WRITTEN PROBLEM: Copy each line below in which the word "struct" occurs.

DATA SECTION:
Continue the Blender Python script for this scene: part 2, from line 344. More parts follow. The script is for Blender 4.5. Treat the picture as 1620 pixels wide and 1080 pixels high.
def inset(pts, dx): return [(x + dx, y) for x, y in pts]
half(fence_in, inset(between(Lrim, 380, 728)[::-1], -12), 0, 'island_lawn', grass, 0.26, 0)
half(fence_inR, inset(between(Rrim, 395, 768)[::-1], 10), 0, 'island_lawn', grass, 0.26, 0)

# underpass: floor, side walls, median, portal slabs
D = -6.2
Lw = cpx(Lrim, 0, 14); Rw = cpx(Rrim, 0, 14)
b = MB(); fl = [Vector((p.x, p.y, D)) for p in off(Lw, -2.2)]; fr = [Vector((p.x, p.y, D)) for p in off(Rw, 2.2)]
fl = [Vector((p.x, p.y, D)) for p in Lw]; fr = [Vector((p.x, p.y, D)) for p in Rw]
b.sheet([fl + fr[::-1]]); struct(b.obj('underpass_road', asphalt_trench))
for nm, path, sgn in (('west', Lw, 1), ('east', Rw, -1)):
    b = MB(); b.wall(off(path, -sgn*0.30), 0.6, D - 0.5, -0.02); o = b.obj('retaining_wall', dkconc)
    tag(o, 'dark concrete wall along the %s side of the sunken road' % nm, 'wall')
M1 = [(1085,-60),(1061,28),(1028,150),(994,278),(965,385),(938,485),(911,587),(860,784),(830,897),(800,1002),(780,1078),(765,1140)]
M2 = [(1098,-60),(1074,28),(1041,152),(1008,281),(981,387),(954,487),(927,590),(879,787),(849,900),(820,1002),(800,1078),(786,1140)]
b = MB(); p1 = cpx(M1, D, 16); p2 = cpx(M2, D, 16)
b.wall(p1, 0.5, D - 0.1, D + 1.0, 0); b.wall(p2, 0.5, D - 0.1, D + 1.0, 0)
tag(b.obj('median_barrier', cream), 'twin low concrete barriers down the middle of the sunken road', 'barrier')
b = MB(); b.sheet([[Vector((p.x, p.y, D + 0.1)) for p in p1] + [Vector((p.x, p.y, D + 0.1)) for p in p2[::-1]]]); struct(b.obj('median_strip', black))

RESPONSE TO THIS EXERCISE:
b.sheet([fl + fr[::-1]]); struct(b.obj('underpass_road', asphalt_trench))
b = MB(); b.sheet([[Vector((p.x, p.y, D + 0.1)) for p in p1] + [Vector((p.x, p.y, D + 0.1)) for p in p2[::-1]]]); struct(b.obj('median_strip', black))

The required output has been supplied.